#### [WHAT YOU SHOULD DO]
Repeat each line word for word.

#### [RECORDED DATA]
________
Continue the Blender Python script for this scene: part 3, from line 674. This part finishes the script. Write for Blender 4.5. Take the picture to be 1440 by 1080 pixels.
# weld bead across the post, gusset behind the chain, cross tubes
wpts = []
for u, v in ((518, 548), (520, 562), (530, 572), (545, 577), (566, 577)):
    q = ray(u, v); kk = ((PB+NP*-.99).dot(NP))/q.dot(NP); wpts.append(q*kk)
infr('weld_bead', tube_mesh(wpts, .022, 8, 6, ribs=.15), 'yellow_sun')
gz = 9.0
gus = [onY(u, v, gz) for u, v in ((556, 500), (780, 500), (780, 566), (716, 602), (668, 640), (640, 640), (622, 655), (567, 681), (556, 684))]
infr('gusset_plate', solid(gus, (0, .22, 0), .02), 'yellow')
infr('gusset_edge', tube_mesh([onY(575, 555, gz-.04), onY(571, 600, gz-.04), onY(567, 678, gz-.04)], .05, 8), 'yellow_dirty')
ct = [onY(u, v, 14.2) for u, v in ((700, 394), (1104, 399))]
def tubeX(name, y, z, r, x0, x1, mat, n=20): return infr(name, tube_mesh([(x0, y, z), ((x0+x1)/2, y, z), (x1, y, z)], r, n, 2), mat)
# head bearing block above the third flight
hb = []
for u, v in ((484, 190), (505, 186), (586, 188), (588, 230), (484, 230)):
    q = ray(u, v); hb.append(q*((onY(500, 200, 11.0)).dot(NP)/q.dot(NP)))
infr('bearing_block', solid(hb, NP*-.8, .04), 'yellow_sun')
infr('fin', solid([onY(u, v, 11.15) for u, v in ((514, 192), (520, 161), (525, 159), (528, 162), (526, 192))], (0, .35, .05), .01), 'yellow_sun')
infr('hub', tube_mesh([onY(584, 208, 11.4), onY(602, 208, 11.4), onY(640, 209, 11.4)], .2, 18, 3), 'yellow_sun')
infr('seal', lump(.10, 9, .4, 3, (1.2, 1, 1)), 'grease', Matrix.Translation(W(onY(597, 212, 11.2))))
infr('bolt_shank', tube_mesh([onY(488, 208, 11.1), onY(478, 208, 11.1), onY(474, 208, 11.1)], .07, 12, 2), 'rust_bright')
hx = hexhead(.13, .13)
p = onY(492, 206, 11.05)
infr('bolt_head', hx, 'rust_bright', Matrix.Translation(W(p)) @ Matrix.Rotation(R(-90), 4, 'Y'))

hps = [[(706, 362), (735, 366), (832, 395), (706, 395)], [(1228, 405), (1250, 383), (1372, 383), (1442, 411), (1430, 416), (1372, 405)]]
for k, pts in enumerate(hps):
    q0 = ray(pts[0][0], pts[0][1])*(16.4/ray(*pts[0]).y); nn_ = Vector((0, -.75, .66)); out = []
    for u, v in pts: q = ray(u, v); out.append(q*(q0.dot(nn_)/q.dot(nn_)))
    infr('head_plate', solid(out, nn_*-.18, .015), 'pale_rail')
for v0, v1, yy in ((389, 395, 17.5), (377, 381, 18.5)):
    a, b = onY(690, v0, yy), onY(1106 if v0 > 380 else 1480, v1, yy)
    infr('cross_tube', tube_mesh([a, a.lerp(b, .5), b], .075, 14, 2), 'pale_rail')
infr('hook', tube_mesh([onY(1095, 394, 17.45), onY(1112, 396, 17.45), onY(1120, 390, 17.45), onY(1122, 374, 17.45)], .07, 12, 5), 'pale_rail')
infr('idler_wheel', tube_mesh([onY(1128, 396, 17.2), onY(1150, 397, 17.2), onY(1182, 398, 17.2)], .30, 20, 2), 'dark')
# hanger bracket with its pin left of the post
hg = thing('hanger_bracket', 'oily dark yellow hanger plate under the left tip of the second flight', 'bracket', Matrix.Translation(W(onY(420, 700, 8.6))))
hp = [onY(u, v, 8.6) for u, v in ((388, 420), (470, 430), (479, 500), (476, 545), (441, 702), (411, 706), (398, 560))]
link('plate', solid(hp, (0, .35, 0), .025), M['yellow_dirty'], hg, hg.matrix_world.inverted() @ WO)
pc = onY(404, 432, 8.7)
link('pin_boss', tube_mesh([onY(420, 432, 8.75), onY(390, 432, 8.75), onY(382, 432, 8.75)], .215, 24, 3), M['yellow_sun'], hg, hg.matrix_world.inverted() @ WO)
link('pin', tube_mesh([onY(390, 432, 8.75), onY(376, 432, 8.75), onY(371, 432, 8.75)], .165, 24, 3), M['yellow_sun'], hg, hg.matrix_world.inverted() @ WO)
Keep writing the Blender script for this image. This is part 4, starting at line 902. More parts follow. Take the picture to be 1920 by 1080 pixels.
________
#### [FINAL RESULT]
Continue the Blender Python script for this scene: part 3, from line 674. This part finishes the script. Write for Blender 4.5. Take the picture to be 1440 by 1080 pixels.
# weld bead across the post, gusset behind the chain, cross tubes
wpts = []
for u, v in ((518, 548), (520, 562), (530, 572), (545, 577), (566, 577)):
    q = ray(u, v); kk = ((PB+NP*-.99).dot(NP))/q.dot(NP); wpts.append(q*kk)
infr('weld_bead', tube_mesh(wpts, .022, 8, 6, ribs=.15), 'yellow_sun')
gz = 9.0
gus = [onY(u, v, gz) for u, v in ((556, 500), (780, 500), (780, 566), (716, 602), (668, 640), (640, 640), (622, 655), (567, 681), (556, 684))]
infr('gusset_plate', solid(gus, (0, .22, 0), .02), 'yellow')
infr('gusset_edge', tube_mesh([onY(575, 555, gz-.04), onY(571, 600, gz-.04), onY(567, 678, gz-.04)], .05, 8), 'yellow_dirty')
ct = [onY(u, v, 14.2) for u, v in ((700, 394), (1104, 399))]
def tubeX(name, y, z, r, x0, x1, mat, n=20): return infr(name, tube_mesh([(x0, y, z), ((x0+x1)/2, y, z), (x1, y, z)], r, n, 2), mat)
# head bearing block above the third flight
hb = []
for u, v in ((484, 190), (505, 186), (586, 188), (588, 230), (484, 230)):
    q = ray(u, v); hb.append(q*((onY(500, 200, 11.0)).dot(NP)/q.dot(NP)))
infr('bearing_block', solid(hb, NP*-.8, .04), 'yellow_sun')
infr('fin', solid([onY(u, v, 11.15) for u, v in ((514, 192), (520, 161), (525, 159), (528, 162), (526, 192))], (0, .35, .05), .01), 'yellow_sun')
infr('hub', tube_mesh([onY(584, 208, 11.4), onY(602, 208, 11.4), onY(640, 209, 11.4)], .2, 18, 3), 'yellow_sun')
infr('seal', lump(.10, 9, .4, 3, (1.2, 1, 1)), 'grease', Matrix.Translation(W(onY(597, 212, 11.2))))
infr('bolt_shank', tube_mesh([onY(488, 208, 11.1), onY(478, 208, 11.1), onY(474, 208, 11.1)], .07, 12, 2), 'rust_bright')
hx = hexhead(.13, .13)
p = onY(492, 206, 11.05)
infr('bolt_head', hx, 'rust_bright', Matrix.Translation(W(p)) @ Matrix.Rotation(R(-90), 4, 'Y'))

hps = [[(706, 362), (735, 366), (832, 395), (706, 395)], [(1228, 405), (1250, 383), (1372, 383), (1442, 411), (1430, 416), (1372, 405)]]
for k, pts in enumerate(hps):
    q0 = ray(pts[0][0], pts[0][1])*(16.4/ray(*pts[0]).y); nn_ = Vector((0, -.75, .66)); out = []
    for u, v in pts: q = ray(u, v); out.append(q*(q0.dot(nn_)/q.dot(nn_)))
    infr('head_plate', solid(out, nn_*-.18, .015), 'pale_rail')
for v0, v1, yy in ((389, 395, 17.5), (377, 381, 18.5)):
    a, b = onY(690, v0, yy), onY(1106 if v0 > 380 else 1480, v1, yy)
    infr('cross_tube', tube_mesh([a, a.lerp(b, .5), b], .075, 14, 2), 'pale_rail')
infr('hook', tube_mesh([onY(1095, 394, 17.45), onY(1112, 396, 17.45), onY(1120, 390, 17.45), onY(1122, 374, 17.45)], .07, 12, 5), 'pale_rail')
infr('idler_wheel', tube_mesh([onY(1128, 396, 17.2), onY(1150, 397, 17.2), onY(1182, 398, 17.2)], .30, 20, 2), 'dark')
# hanger bracket with its pin left of the post
hg = thing('hanger_bracket', 'oily dark yellow hanger plate under the left tip of the second flight', 'bracket', Matrix.Translation(W(onY(420, 700, 8.6))))
hp = [onY(u, v, 8.6) for u, v in ((388, 420), (470, 430), (479, 500), (476, 545), (441, 702), (411, 706), (398, 560))]
link('plate', solid(hp, (0, .35, 0), .025), M['yellow_dirty'], hg, hg.matrix_world.inverted() @ WO)
pc = onY(404, 432, 8.7)
link('pin_boss', tube_mesh([onY(420, 432, 8.75), onY(390, 432, 8.75), onY(382, 432, 8.75)], .215, 24, 3), M['yellow_sun'], hg, hg.matrix_world.inverted() @ WO)
link('pin', tube_mesh([onY(390, 432, 8.75), onY(376, 432, 8.75), onY(371, 432, 8.75)], .165, 24, 3), M['yellow_sun'], hg, hg.matrix_world.inverted() @ WO)
Keep writing the Blender script for this image. This is part 4, starting at line 902. More parts follow. Take the picture to be 1920 by 1080 pixels.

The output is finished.